En este sentido el investigador evita hablar del “empresario de sí”, ese término que popularizó Foucault y que tantas veces se usó para describir la subjetividad neoliberal. Para él, estamos ante un proceso más profundo: no se trata de hacer empresa con uno mismo, sino de convertir la propia existencia en un activo financiero. En este nuevo régimen de producción, no solo trabajamos, sino que nos entregamos. Todo se vuelve monetizable. El amor, el deseo, la simpatía, la tristeza, el enojo: todo puede capitalizarse. Lo laboral ya no se define por la entrega de tiempo y esfuerzo físico, sino por una performance continua y totalizante de la personalidad. No se trabaja: se cotiza.

“Quiero decirte, la idea de empresario de sí involucra una percepción de actividad, de que se hace algo para producir, sin embargo, lo notable de esta era es que se asiste a un extractivismo de la vida donde cualquier cosa puede venderse: la intimidad, la seducción, el erotismo, la voluntad de cambio, la valoración, el amor, el afecto, todo puede ser redituable. Eso es la financierización de la vida y el proceso de modificación de la identidad desde la fuerza de trabajo al activo financiero. El individualismo de esta era, que yo entiendo como “individualismo contactless” porque prescinde del contacto, forja un tipo de fenómeno extraordinario que es la vida como recurso para la reproducción financiera del capital. Anteriormente el cuerpo y la función del trabajador era lo necesario para la reproducción del capital, por eso el trabajo podía pensarse como una relación de producción, en cambio, ahora la vida misma como totalidad es un recurso de extracción y reproducción de tasa de ganancia”, sumó.

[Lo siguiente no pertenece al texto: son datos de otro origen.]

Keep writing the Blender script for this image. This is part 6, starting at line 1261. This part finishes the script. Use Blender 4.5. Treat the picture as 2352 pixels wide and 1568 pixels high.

Este modelo resulta especialmente potente entre los jóvenes. No porque estén alienados, sino porque ya no conocen otro paradigma. Para ellos, la relación laboral tradicional es apenas una postal antigua. El trabajo como lugar de pertenencia o como medio de ascenso social les resulta ajeno. Lo que hay son plataformas, seguidores, criptos. El “de qué querés trabajar cuando seas grande” fue reemplazado por el “cómo monetizás tu contenido” o “cuánto minás por semana”. Es un nuevo modo de habitar lo social que disuelve el sentido mismo de lo colectivo: no hay comunidad, solo cuentas individuales que buscan escalar en un mercado simbólico y económico sin reglas claras ni garantías.

“En esta época lo que está disuelto es la misma idea de trabajo y la de relación social, porque el modelo financiero constituye un imaginario de vida en las afueras de los regímenes clásicos de lo laboral: por esto aparecen las plataformas, los creadores de contenidos, los influencers, los youtubers, etc. Trabajar implicaba una disposición física y psíquica, pero la vida hoy demanda todavía más: que todo lo que es una persona esté al servicio del extractivismo del capital, las emociones, los afectos, los ideales, las fantasías, los miedos, todo lo utiliza el capital para conformar un modelo de extracción absoluto y canibal”, explicó Dipaola.

La ruptura es también generacional. Donde antes los oficios se transmitían de padres a hijos –el panadero, el plomero, el maestro, el mecánico–, ahora educa el algoritmo. TikTok reemplazó al maestro de taller. YouTube al padre. El conocimiento se dispersa en redes, se fragmenta, se vuelve desechable. No hay más linaje laboral, hay autoformación interrumpida. Lo que se pierde es la transmisión, pero también la protección. La vida, nos dice Dipaola, ya no está ordenada por instituciones que resguarden lo común, como lo hacía el salario en el siglo XX. Hoy cada uno vive “como si lo que los demás piensan careciera de valor”, como si la realidad fuera un juego solitario donde el otro es apenas un espectador.

Si el trabajo, como lo conocíamos, ya no existe, ¿qué nos queda? Una subjetividad que cree que emprende cuando en verdad se entrega. Una cultura que celebra la libertad mientras se hunde en la soledad del algoritmo. Una economía que ya no se nutre de lo que hacemos, sino de lo que somos. Y en este nuevo mundo sin obreros, sin fábricas y sin sindicatos, el cuerpo no descansa ni se organiza: produce todo el tiempo, como si el capital lo habitara desde adentro.